Question

"The product of any two even integers is a multiple of 4."

This is what I have so far:
let n, m be even integers and let d be a integer that isdivisible by 4.
n=2k.
m=2l.
d=4p.
such that k,l,p exists in Z (integers).
n • m = d
2k • 2l = 4p
2(k•l)=4p.

Answer 1

The product of any two even integers is indeed a multiple of 4 because an even integer is defined as 2 times another integer.
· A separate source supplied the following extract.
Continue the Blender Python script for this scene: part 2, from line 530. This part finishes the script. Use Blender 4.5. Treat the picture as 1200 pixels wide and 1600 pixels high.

When two even integers are multiplied together, the product includes a factor of 4 (since 2 • 2 equals 4), ensuring that the product is divisible by 4.

Step-by-step explanation:

When analyzing the statement “The product of any two even integers is a multiple of 4,” we must consider the basic properties of even integers. An even integer is defined as any integer that can be expressed as 2 times another integer, such as n = 2k and m = 2l, where k and l are integers. Multiplying these two even integers together we get:

n • m = (2k) • (2l) = 4(kl),

where kl is also an integer since it is a product of two integers. Here, we see that n • m can indeed be rewritten as 4 times an integer p (where p is equal to kl), confirming that n • m is a multiple of 4 as initially stated. This is because the product contains a factor of 4 (2 • 2), which guarantees that the entire product is divisible by 4.